One of the stories I like to tell is the experience I had when interviewing consultants to determine how they looked for knowledge about previous projects. The overwhelming response was, in order:

  1. Ask someone in the office.
  2. Call someone they think might know.
  3. Send email to people they think may know someone who may know.
  4. If all else fails, look online.

These were experienced, tech-savvy engineers; they knew how to construct search queries; they had a good sense of what information should be available within the corporation. But assuming the information was hidden, their #1 preference was to look for a guide within their community of peers.

This tendency has been repeated time and again across the diverse audiences I have supported. Why do things people search for need to be hidden? Because they are searching. Because they are outside the realm of known possibility.

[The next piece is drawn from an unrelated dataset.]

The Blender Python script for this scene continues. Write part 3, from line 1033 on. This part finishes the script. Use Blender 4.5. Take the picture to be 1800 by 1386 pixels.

Because their need exceeds the bounds of personal knowledge.

Part of the work of making things findable is bounding the field of possibility for the searcher. if you can make it clear that their search is bounded within a scope of likely candidates (rather than everything on the intranet, for example), you can encourage them to search earlier and have more faith in the results.

One of the keys within knowledge management, or the design of any information space, is establishing confidence in your audience that your structures form a clear and reliable scope of possibility for the classification of information you support. In other words, your systems are the shelves where they are likely to find their keys and wallet. This means turning searching into finding and the hidden into the found.